All 15 of Alberta's caribou herds have been shrinking rapidly, mostly due to habitat destruction by energy and forestry development.

The latest move is geared at allowing range plan development that will protect critical habitat and help the caribou population recover. It comes after the Alberta government put a hold on new energy leases in both the Little Smoky and neighbouring A la Peche ranges on the border of the park earlier this year.

"The oil and gas deferral in Little Smoky is almost symbolic because so much has already been disturbed and so much has already been leased," said Carolyn Campbell, a wildlife specialist with the Alberta Wilderness Association.

"With the logging, though, that's more than symbolic if you stop actual, on the ground logging.
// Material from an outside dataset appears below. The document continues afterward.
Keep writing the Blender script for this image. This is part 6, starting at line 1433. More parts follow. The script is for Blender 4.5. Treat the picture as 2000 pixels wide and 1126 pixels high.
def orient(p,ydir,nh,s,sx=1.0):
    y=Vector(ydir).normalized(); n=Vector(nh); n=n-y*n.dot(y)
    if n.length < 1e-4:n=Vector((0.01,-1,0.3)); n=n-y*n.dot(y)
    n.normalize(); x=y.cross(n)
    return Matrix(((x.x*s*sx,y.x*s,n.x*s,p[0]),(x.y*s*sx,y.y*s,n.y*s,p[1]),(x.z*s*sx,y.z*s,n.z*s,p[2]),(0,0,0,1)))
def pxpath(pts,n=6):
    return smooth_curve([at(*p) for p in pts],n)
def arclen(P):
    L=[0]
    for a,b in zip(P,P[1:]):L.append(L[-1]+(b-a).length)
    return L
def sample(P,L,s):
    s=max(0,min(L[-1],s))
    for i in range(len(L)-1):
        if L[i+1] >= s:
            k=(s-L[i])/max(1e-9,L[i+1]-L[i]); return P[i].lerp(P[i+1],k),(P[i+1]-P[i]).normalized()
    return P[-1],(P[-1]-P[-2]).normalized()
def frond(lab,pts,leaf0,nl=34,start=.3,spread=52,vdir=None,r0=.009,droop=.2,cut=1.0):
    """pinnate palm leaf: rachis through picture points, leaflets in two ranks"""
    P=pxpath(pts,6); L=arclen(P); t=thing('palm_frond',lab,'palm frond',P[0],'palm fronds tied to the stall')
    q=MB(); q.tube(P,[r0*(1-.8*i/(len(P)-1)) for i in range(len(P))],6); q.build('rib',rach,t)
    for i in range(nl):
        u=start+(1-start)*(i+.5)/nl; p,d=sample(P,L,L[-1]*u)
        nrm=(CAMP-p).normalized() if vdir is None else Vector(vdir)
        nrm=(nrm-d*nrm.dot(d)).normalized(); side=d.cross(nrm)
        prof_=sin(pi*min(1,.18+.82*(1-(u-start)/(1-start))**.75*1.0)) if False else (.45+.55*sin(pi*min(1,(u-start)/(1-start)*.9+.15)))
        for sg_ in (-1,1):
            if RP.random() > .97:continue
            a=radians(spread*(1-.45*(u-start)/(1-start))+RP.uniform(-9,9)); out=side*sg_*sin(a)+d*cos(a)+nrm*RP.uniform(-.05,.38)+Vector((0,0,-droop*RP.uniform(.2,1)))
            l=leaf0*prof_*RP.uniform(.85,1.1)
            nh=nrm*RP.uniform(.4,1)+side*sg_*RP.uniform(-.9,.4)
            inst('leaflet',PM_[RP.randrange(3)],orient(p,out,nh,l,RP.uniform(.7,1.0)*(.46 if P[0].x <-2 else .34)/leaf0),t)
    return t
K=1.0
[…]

That's why we're encouraged.

"We're seeing decisions coming out of this government that give credibility that they actually want to take some steps to actually guarantee caribou survival."

Campbell questions why a similar ban on logging on the A la Peche range hasn't also been announced.

The federal government’s boreal woodland caribou strategy, finalized in October 2012, mandates provinces to develop range plans for woodland caribou survival.

Alberta is set to start the process for the Little Smoky and A La Peche ranges later this month.

The federal strategy states that plans must describe how critical habitat will be protected to attain a minimum of 65 per cent undisturbed habitat over time and provide a range-specific path forward for the recovery of that caribou population.

The Little Smoky range, which has 80 caribou, is the worst off in the province. At least 95 per cent of the herd's range is already classified as heavily damaged by energy and forestry development, putting the animals in imminent danger of dying out.

"In the Little Smoky, things are very bad," Campbell said. "Caribou are sensitive animals and forestry, oil and gas, roads, power lines and motorized recreation are all things that they shy away from.

"Deer and moose are attracted to the disturbed habitat and the wolves follow. The only thing keeping the Little Smoky caribou is a mass wolf kill by the Alberta government which is unethical because they have not to date done anything to stop the destruction of new habitat."

Research suggests that caribou avoid being within 500 metres of any disturbed area, meaning even a narrow road cuts a one-kilometre swath through the bush.

Although the Little Smoky caribou have remained stable for the last six years, that's largely because of an extensive program of killing wolves that prey on them, Campbell said.